* Begin *

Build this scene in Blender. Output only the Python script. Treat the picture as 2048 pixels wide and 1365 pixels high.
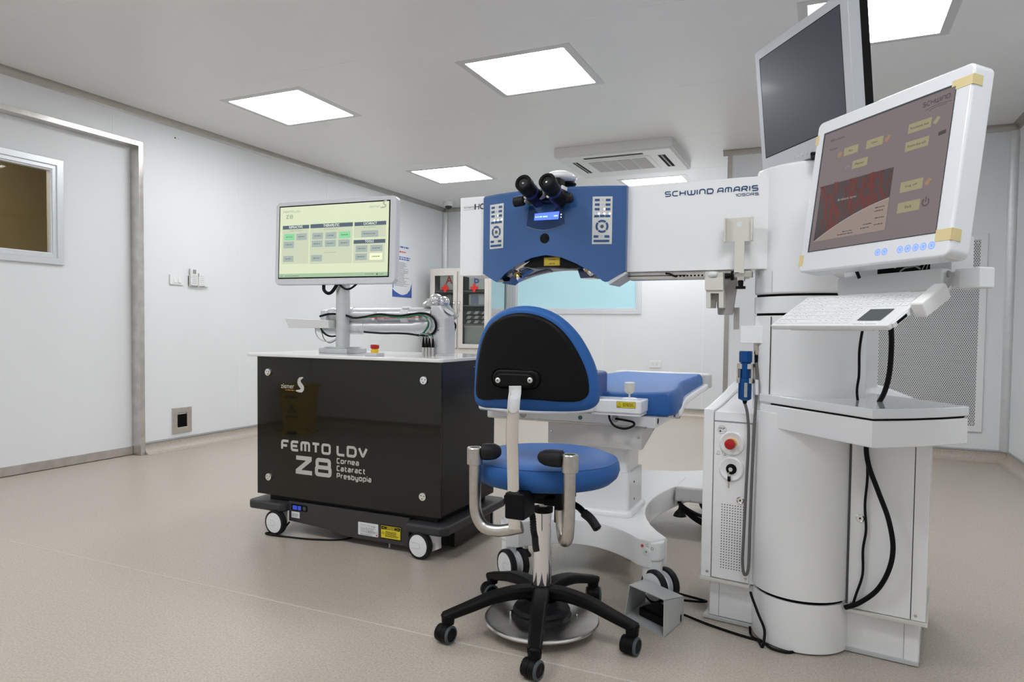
import bpy, bmesh, math, random
from mathutils import Vector, Matrix
random.seed(7)
for o in list(bpy.data.objects): bpy.data.objects.remove(o)
SC = bpy.context.scene
COL = SC.collection
PI = math.pi

# ------------------------------------------------------------------ camera
CAMH = 0.94
YAW, PITCH, ROLL = -0.4265, -0.0351, -0.0115
FPX, PCX, PCY = 1382.6, 1024.0, 706.2          # focal length and principal point for a 2048 x 1365 image
cy_, sy_, cp_, sp_ = math.cos(YAW), math.sin(YAW), math.cos(PITCH), math.sin(PITCH)
FWD = Vector((sy_*cp_, cy_*cp_, sp_)); RGT = Vector((cy_, -sy_, 0)); DWN = FWD.cross(RGT)
cr_, sr_ = math.cos(ROLL), math.sin(ROLL)
R2 = cr_*RGT + sr_*DWN; D2 = -sr_*RGT + cr_*DWN
CAMLOC = Vector((0, 0, CAMH))
cd = bpy.data.cameras.new('camera'); cam = bpy.data.objects.new('camera', cd); COL.objects.link(cam)
cam.matrix_world = Matrix(((R2.x, -D2.x, -FWD.x, 0), (R2.y, -D2.y, -FWD.y, 0), (R2.z, -D2.z, -FWD.z, CAMH), (0, 0, 0, 1)))
cd.sensor_width = 36.0; cd.lens = FPX/2048*36.0; cd.shift_y = (PCY-682.5)/2048; cd.clip_start = 0.02
SC.camera = cam

# ------------------------------------------------------------------ world, exposure, lights of the room
w = bpy.data.worlds.new('world'); SC.world = w; w.use_nodes = True
w.node_tree.nodes['Background'].inputs[0].default_value = (0.05, 0.05, 0.05, 1)
w.node_tree.nodes['Background'].inputs[1].default_value = 0.2
SC.view_settings.view_transform = 'Standard'; SC.view_settings.look = 'None'
SC.view_settings.gamma = 1; SC.view_settings.use_curve_mapping = False
EXPO = 0.95
SC.view_settings.exposure = EXPO
PANEL_POWER = 9.0                                # emission of the ceiling panels
PANEL_TINT = (0.965, 0.985, 1.0)

def ray(x, y): return (R2*((x-PCX)/FPX) + D2*((y-PCY)/FPX) + FWD)
def at(x, y, Y):                                 # point of the place seen at photo pixel (x, y), on the plane Y
    d = ray(x, y); return CAMLOC + d*(Y/d.y)
def atz(x, y, z):
    d = ray(x, y); return CAMLOC + d*((z-CAMH)/d.z)
def atx(x, y, X):
    d = ray(x, y); return CAMLOC + d*(X/d.x)

# ------------------------------------------------------------------ materials
MATS = {}
def mat(name, col, rough=0.5, metal=0.0, coat=0.0, emit=None, es=0.0, spec=0.5, trans=0.0, alpha=1.0, noise=None, bump=None, ior=1.45):
    if name in MATS: return MATS[name]
    m = bpy.data.materials.new(name); m.use_nodes = True; nt = m.node_tree
    b = nt.nodes['Principled BSDF']
    b.inputs['Base Color'].default_value = (*col, 1); b.inputs['Roughness'].default_value = rough
    b.inputs['Metallic'].default_value = metal; b.inputs['Coat Weight'].default_value = coat
    b.inputs['Coat Roughness'].default_value = 0.08
    b.inputs['Specular IOR Level'].default_value = spec; b.inputs['IOR'].default_value = ior
    b.inputs['Transmission Weight'].default_value = trans; b.inputs['Alpha'].default_value = alpha
    if emit: b.inputs['Emission Color'].default_value = (*emit, 1); b.inputs['Emission Strength'].default_value = es
    if noise or bump:
        tc = nt.nodes.new('ShaderNodeTexCoord'); nz = nt.nodes.new('ShaderNodeTexNoise')
        nt.links.new(tc.outputs['Object'], nz.inputs['Vector'])
        sc, amt = (noise or bump)[:2]
        nz.inputs['Scale'].default_value = sc; nz.inputs['Detail'].default_value = 4
        if noise:
            rp = nt.nodes.new('ShaderNodeValToRGB'); nt.links.new(nz.outputs['Fac'], rp.inputs['Fac'])
            rp.color_ramp.elements[0].position = 0.35; rp.color_ramp.elements[1].position = 0.65
            rp.color_ramp.elements[0].color = (*[max(0, c*(1-amt)) for c in col], 1)
            rp.color_ramp.elements[1].color = (*[min(1, c*(1+amt)) for c in col], 1)
            nt.links.new(rp.outputs['Color'], b.inputs['Base Color'])
        if bump:
            bp = nt.nodes.new('ShaderNodeBump'); bp.inputs['Strength'].default_value = bump[1]; bp.inputs['Distance'].default_value = 0.002
            nt.links.new(nz.outputs['Fac'], bp.inputs['Height']); nt.links.new(bp.outputs['Normal'], b.inputs['Normal'])
    MATS[name] = m; return m
WALL = mat('wall_paint', (0.785, 0.80, 0.82), 0.42, noise=(2.0, 0.012))
CEIL = mat('ceiling_paint', (0.80, 0.80, 0.795), 0.38, noise=(1.5, 0.012))
SEAL = mat('seam_sealant', (0.86, 0.87, 0.88), 0.5)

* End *

* Stated exercise *
Repeat the listing above from its first line through the line that contains "PI = math.pi", both included, and nothing more. Drop the pictures.

* Task output *
Build this scene in Blender. Output only the Python script. Treat the picture as 2048 pixels wide and 1365 pixels high.
import bpy, bmesh, math, random
from mathutils import Vector, Matrix
random.seed(7)
for o in list(bpy.data.objects): bpy.data.objects.remove(o)
SC = bpy.context.scene
COL = SC.collection
PI = math.pi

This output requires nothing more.